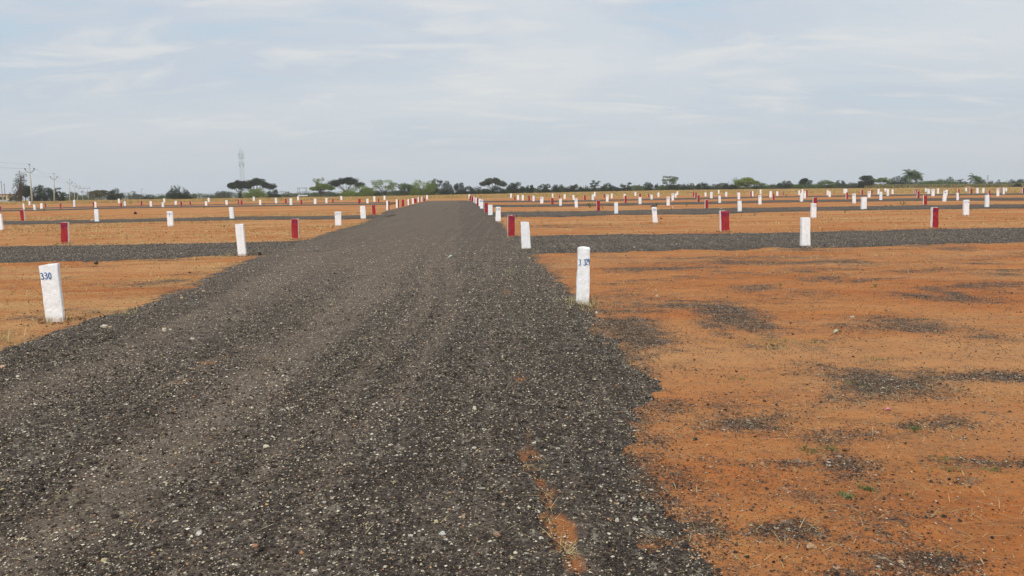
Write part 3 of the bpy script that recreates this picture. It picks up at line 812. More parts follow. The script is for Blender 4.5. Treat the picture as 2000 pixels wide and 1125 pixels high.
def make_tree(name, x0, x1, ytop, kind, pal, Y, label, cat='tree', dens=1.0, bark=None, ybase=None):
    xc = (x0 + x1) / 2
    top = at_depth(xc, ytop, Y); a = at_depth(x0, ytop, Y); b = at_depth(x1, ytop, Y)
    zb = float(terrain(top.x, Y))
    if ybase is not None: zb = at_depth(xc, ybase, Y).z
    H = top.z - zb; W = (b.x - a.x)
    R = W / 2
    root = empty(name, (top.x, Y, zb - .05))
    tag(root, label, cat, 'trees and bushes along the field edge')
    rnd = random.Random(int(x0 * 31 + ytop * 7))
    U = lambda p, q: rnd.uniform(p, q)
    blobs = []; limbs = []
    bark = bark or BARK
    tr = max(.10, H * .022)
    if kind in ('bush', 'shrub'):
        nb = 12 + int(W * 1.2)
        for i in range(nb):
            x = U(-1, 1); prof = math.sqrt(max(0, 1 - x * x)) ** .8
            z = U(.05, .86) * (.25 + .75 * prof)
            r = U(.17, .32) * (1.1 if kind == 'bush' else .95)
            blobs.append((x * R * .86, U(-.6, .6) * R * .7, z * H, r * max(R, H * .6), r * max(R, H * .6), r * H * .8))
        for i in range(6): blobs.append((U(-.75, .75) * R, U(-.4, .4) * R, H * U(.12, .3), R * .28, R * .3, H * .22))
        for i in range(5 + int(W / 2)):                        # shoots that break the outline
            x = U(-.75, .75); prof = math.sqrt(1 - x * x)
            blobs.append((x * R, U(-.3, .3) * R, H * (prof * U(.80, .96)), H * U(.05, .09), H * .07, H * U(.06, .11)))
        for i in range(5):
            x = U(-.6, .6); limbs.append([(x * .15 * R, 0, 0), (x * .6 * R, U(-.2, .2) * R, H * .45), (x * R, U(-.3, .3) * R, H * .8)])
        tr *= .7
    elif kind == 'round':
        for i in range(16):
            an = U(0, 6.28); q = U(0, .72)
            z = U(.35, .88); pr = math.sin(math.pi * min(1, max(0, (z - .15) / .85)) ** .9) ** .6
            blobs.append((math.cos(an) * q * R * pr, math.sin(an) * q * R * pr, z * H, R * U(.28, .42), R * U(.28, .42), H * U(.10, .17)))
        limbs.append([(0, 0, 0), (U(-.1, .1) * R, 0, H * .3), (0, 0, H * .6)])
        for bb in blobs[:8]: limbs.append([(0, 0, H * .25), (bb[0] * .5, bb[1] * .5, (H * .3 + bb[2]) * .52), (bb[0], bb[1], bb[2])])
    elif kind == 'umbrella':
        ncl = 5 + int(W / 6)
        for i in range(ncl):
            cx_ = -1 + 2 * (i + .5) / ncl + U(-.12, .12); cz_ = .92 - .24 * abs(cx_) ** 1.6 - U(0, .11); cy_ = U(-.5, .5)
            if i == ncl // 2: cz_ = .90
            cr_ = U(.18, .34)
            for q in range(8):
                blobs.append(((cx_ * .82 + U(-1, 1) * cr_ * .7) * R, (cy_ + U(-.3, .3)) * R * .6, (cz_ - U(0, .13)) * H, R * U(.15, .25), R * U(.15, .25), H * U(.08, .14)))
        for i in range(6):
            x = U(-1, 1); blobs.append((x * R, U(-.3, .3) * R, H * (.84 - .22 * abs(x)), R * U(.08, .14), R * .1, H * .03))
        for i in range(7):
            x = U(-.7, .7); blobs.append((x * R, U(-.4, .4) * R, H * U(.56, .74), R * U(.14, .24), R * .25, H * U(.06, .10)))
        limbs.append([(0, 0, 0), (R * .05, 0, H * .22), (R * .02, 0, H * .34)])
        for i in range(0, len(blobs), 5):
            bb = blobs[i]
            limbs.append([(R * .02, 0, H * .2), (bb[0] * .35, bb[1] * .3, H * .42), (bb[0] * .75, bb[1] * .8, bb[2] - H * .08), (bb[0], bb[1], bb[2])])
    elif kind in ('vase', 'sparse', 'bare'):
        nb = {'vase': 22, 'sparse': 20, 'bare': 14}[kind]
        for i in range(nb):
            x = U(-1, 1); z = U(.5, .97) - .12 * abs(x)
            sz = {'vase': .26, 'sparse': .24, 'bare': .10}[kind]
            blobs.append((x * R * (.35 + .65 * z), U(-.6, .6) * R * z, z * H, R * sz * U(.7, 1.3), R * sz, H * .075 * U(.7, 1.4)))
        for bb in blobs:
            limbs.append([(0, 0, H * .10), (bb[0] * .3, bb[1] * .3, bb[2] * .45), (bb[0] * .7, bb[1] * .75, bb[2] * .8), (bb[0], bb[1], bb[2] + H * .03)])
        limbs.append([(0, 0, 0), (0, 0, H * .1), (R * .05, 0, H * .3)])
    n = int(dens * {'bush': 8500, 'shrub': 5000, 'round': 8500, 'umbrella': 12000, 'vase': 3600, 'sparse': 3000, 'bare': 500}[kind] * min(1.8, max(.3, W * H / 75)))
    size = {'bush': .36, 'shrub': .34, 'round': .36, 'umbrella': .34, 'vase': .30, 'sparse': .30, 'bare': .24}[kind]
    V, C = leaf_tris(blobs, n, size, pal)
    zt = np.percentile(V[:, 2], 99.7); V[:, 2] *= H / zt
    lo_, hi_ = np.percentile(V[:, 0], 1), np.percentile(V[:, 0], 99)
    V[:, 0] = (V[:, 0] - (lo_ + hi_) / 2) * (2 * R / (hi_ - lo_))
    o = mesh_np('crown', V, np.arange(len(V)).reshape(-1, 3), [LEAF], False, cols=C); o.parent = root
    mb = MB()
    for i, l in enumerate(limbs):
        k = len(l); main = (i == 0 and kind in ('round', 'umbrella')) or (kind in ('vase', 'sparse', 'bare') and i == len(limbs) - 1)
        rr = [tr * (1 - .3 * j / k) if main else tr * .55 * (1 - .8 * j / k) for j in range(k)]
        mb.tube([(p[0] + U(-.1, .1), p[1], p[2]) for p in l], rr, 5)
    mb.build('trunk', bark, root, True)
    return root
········
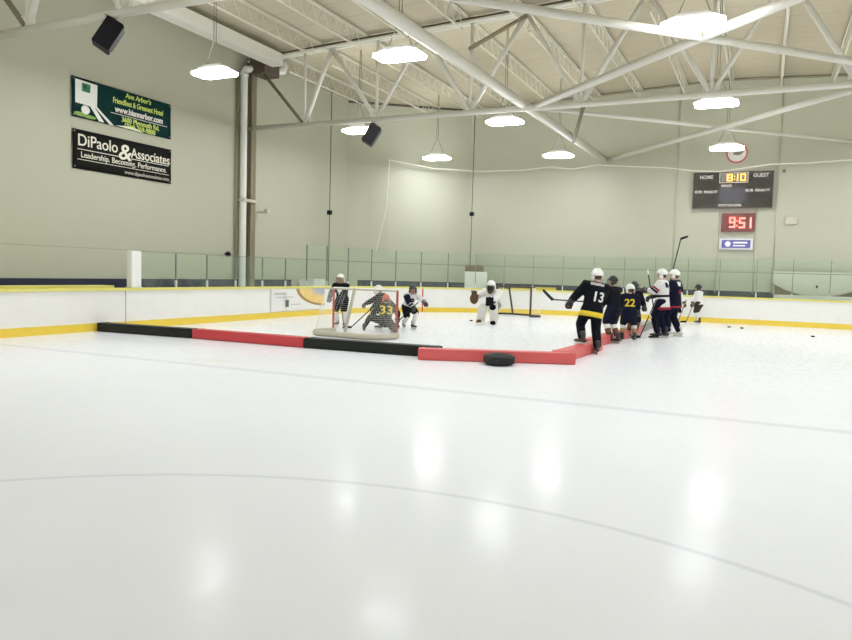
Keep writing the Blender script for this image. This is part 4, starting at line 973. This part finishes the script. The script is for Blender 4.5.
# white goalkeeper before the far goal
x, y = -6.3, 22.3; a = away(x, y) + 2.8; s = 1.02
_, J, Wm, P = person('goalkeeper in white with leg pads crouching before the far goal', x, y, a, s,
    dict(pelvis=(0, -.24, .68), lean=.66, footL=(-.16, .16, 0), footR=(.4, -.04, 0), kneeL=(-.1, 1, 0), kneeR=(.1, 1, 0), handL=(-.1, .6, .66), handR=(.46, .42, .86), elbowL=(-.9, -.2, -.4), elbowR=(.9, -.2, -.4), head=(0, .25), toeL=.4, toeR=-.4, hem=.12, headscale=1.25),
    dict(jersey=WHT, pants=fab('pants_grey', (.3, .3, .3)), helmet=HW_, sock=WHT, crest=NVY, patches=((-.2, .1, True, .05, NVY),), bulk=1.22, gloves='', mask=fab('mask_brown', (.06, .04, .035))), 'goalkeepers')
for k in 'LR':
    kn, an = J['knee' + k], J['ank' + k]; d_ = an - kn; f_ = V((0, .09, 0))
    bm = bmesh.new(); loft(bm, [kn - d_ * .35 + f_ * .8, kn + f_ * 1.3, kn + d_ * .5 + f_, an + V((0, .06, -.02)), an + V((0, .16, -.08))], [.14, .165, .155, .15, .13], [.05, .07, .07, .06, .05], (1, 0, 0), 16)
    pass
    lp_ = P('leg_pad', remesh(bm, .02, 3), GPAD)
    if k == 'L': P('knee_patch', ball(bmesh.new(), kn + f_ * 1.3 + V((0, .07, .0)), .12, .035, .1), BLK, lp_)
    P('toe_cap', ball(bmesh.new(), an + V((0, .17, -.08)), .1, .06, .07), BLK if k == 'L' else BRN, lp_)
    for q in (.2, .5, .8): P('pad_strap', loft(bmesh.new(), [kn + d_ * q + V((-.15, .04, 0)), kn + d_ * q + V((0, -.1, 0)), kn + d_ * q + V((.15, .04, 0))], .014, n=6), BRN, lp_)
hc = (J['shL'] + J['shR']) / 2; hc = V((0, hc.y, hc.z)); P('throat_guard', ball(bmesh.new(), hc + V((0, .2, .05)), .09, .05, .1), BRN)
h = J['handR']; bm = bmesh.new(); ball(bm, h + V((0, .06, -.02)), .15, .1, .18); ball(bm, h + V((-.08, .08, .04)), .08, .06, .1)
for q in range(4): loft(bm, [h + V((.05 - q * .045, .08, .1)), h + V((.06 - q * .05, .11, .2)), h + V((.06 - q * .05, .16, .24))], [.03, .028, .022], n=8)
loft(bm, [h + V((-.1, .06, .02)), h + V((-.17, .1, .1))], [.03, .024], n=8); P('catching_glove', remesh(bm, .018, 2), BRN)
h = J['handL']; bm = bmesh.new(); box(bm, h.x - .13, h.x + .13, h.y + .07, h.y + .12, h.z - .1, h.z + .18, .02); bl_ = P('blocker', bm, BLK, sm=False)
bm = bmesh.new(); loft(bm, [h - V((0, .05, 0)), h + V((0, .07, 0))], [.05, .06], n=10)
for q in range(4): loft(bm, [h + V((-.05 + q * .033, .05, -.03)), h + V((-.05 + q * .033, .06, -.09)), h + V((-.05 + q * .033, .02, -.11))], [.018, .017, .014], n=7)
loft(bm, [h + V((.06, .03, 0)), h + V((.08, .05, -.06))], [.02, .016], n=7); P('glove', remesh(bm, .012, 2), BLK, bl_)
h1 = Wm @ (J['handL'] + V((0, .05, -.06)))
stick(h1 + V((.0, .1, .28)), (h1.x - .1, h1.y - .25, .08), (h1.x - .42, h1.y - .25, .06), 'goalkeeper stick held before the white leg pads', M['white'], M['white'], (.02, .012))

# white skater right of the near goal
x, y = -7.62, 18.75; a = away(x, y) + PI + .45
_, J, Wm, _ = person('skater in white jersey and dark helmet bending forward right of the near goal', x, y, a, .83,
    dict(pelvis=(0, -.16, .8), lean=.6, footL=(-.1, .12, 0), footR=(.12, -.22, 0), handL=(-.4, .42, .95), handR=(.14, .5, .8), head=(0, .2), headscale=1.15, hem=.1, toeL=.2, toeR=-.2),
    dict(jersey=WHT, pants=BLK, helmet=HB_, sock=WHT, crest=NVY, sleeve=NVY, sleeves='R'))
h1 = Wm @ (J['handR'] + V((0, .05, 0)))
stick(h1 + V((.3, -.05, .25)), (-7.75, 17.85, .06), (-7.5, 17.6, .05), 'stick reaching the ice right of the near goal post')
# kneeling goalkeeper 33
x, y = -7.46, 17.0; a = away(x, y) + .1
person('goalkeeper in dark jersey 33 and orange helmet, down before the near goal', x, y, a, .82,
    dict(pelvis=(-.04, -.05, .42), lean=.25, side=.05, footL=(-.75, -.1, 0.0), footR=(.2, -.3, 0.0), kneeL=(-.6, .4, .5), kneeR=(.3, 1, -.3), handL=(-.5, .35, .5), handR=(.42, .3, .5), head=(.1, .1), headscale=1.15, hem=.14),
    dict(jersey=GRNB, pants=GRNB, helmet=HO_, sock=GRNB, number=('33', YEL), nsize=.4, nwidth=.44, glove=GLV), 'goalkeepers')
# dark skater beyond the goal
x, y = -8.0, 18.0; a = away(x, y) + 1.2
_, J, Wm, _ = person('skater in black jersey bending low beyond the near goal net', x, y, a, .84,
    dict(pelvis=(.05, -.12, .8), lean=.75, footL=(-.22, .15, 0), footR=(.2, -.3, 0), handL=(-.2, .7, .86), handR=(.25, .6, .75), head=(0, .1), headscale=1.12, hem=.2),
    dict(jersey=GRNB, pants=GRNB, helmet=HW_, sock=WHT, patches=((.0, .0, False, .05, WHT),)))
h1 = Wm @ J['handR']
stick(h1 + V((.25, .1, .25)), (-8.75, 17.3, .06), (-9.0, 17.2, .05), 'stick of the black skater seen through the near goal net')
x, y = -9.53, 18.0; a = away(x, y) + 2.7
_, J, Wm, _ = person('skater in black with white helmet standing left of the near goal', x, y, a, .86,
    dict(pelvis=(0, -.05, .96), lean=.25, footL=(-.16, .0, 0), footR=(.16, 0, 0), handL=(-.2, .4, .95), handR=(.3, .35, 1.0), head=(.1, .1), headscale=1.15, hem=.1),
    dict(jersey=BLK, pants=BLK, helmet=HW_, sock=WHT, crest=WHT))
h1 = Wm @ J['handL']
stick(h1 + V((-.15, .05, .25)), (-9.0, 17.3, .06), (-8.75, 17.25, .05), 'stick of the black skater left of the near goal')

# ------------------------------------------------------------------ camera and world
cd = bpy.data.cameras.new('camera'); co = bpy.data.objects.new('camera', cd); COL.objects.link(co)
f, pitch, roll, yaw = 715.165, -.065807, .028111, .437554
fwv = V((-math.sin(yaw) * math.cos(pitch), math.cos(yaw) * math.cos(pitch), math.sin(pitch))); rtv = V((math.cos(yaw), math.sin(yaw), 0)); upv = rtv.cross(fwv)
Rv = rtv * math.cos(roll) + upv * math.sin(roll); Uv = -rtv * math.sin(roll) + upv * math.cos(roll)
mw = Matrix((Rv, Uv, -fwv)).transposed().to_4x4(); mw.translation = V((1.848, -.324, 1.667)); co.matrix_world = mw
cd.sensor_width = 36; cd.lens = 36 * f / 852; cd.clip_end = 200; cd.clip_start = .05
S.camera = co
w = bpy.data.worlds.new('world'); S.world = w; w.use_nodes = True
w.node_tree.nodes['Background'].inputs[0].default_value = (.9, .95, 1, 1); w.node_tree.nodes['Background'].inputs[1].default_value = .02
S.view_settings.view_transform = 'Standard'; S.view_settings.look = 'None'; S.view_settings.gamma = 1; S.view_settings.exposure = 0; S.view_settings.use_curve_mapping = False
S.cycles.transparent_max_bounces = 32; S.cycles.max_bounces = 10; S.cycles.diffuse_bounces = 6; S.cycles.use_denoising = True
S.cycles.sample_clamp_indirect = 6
········
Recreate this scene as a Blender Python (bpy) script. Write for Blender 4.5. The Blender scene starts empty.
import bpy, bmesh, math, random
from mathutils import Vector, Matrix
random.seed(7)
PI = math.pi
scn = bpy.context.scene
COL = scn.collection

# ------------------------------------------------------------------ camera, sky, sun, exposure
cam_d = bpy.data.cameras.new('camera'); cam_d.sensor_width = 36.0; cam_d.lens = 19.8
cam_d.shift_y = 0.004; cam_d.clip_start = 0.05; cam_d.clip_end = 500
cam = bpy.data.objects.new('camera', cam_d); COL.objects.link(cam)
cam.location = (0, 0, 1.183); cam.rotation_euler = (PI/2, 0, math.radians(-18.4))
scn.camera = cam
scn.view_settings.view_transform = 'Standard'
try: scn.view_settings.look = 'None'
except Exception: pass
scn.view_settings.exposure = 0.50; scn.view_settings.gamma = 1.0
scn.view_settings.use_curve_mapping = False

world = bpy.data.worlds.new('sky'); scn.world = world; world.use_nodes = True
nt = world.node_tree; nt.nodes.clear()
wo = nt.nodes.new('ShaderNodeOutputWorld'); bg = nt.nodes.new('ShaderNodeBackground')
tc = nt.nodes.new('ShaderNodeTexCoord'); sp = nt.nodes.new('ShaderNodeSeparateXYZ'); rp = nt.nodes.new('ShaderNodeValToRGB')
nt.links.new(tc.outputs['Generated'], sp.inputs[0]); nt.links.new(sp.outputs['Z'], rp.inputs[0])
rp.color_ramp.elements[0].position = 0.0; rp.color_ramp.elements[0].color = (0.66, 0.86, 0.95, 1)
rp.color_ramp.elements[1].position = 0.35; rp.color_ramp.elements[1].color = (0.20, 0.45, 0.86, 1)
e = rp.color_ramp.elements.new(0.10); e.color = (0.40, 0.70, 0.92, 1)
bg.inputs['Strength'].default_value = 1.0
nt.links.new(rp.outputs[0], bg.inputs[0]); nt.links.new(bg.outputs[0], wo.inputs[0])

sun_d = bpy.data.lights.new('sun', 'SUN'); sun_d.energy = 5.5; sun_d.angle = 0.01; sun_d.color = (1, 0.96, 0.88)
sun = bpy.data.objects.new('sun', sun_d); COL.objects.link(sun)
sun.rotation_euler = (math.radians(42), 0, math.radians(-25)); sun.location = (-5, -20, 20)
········
_Set exercise:_ Gather from the data above every line with the string "that".

_Task output:_
Write part 3 of the bpy script that recreates this picture. It picks up at line 812. More parts follow. The script is for Blender 4.5. Treat the picture as 2000 pixels wide and 1125 pixels high.
        for i in range(5 + int(W / 2)):                        # shoots that break the outline